Max Tegmark, profesor del MIT y director del Future of Life Institute (Instituto para el Futuro de la Vida), es de los que piensan que la inteligencia artificial puede presentar tanto grandes oportunidades como serios riesgos para el futuro de la humanidad. En cuestión de un par de décadas, una generación de nuevos entes con IAG (inteligencia Artificial General) superarán la capacidad de nuestros cerebros. Y esos entes podrán tener dos tipos de relación posible con nosotros. En una visión positiva, legiones de robots superinteligentes trabajarán por nosotros y resolverán todos nuestros problemas y necesidades. Pero si la cosa se tuerce, como ya ocurriera, por ejemplo, tras el descubrimiento de la energía nuclear, también es posible que esos seres inteligentes evolucionen de forma autónoma e independiente con su propio código ético y unos objetivos diferentes a los de los seres humanos.
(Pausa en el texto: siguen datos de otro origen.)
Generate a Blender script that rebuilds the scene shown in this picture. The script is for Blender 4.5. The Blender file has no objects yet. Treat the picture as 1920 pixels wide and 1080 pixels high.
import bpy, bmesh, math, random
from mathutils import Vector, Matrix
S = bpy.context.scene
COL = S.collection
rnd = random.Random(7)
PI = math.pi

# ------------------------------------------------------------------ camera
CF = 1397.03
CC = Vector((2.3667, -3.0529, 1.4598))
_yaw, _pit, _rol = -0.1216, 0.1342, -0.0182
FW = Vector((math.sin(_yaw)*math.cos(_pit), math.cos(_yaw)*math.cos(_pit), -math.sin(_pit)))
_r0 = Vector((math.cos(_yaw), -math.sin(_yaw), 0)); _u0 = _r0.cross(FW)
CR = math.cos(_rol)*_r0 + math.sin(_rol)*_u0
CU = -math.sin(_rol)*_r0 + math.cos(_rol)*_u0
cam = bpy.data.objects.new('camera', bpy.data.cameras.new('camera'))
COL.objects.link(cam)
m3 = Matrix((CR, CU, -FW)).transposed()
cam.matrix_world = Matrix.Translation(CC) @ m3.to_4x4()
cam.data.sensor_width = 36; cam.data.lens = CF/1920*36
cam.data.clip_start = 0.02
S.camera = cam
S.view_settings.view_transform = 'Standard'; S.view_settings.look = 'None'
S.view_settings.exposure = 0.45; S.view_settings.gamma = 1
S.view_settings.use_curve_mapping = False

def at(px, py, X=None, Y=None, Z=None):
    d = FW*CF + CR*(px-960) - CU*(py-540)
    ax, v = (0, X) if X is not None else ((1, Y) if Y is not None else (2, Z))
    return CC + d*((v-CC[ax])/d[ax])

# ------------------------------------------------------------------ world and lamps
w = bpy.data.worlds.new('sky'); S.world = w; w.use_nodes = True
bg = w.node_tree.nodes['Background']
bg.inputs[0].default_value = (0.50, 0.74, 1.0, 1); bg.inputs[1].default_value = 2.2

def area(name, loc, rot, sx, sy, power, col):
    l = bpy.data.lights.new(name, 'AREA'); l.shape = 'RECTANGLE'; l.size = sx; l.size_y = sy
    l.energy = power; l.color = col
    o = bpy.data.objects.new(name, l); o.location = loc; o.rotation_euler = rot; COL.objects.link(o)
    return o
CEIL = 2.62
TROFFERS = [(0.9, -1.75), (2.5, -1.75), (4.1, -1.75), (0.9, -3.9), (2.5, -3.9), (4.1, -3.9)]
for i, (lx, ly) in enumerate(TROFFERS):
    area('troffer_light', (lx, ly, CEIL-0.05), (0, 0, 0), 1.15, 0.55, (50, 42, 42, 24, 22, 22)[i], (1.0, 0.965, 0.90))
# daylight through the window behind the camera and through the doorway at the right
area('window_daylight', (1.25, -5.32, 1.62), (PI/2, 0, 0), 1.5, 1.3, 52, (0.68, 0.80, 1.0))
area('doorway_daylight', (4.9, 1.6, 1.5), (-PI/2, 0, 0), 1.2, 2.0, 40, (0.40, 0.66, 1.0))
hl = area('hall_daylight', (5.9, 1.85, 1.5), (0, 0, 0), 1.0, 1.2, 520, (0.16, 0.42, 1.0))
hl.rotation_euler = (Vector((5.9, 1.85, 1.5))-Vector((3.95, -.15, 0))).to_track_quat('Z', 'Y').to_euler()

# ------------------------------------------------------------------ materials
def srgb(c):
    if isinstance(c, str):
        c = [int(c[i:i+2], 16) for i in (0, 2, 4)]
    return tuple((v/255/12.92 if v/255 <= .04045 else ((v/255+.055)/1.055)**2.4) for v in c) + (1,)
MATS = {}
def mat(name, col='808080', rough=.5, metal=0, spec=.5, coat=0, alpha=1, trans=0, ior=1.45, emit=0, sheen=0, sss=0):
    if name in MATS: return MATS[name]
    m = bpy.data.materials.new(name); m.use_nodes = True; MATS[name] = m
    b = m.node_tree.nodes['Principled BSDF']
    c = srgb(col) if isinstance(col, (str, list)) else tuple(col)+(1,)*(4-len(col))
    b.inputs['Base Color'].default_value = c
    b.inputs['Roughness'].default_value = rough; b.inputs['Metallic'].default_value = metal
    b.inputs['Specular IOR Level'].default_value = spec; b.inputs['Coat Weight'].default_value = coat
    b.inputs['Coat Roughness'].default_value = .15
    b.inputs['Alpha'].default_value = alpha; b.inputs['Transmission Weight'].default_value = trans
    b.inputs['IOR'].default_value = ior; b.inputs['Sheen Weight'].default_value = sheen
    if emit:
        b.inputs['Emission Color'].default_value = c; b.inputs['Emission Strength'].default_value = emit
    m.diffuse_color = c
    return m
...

Es lo que se conoce como vida 3.0. Frente a ellos, la humanidad podría perder su protagonismo y aparente centralidad en la historia del universo, e incluso los seres humanos podríamos acabar quedando obsoletos y perder el carácter «humano» por defecto frente a esa nueva especie.

Ya otros grandes científicos, como Stephen Hawking, dieron la voz de alarma sobre el riesgo de recrear el mito de Frankenstein y perder el control sobre nuestro destino. Para ser justos, hay que recordar que este peligro no es exclusivo de las nuevas tecnologías. La historia del conocimiento está plagada de singularidades, de esos momentos en los que una puerta se abre hacia lo desconocido y ya no es posible volver atrás y cerrarla. Sin saber cómo y por qué, lo nuevo nos atrapa y nos transforma irreversiblemente sin que sea para bien o para hacernos más dichosos. Así sucedió con la agricultura y también con las distintas revoluciones industriales, y sobre todo con la ciencia, el modo más eficaz y eficiente de conocimiento. Una vez mordida la manzana de la ciencia, los descubrimientos e inventos no hacen más que acelerarse y esas puertas de no retorno se abren y se cierran tras de nosotros empujándonos hacia un destino que se vuelve cada vez menos previsible.

Para evitar el colapso de la humanidad, si es que eso es lo que deseamos y si este objetivo es ya posible con la trayectoria que llevamos, sería necesario no jugar a ensayo y error, como suele jugarse en la ciencia. Porque el primer experimento con un resultado imprevisible podría provocar que nuestro destino dejase de estar en nuestras manos. Como sugieren Tegmark y otros grandes sabios, deberíamos pensar y discutir mucho qué queremos como humanidad, cuáles son nuestros objetivos y prioridades. Para empezar, no deberíamos dejar que una empresa o un estado desarrollen por sí solos una nueva especie de seres que pudieran apoderarse de la humanidad. Y en este punto vamos ya con mucho retraso. Los ciudadanos libres deberíamos participar en una reflexión global sobre este asunto y en el proceso de toma de decisiones, de modo que los pasos que se den respondan al sentir de la mayoría.

Quizás sea ingenuo pensar que la evolución, irreflexiva por naturaleza, pueda estar ahora en nuestras manos. Nunca lo estuvo. Puede que la decisión ya esté tomada, como siempre ha ocurrido en la historia del mundo, y solo nos quede contar lo que pasa y adaptarnos a lo que ocurra. Ahora ya vivimos nuestras vidas 2.0 de forma natural, como si siempre hubiese sido así: Facebook, Twitter, Instagram, WhatsApp. Vivimos en red una vida virtual la mitad de nuestro tiempo. Preferimos el video porno en su infinita oferta por Internet, hasta el extremo de volvernos insensibles a la carne de verdad.

Por el momento, yo sigo prefiriendo un verano 1.0, esta vida sin programar, húmeda y sucia, imperfecta, emocionante e imprevisible. El cosquilleo de la arena en las plantas de los pies, el aroma a espeto, el fragor de las olas en la distancia, un sol caliente sobre los párpados cerrados, tu mano izquierda rozando mi mano derecha en silencio.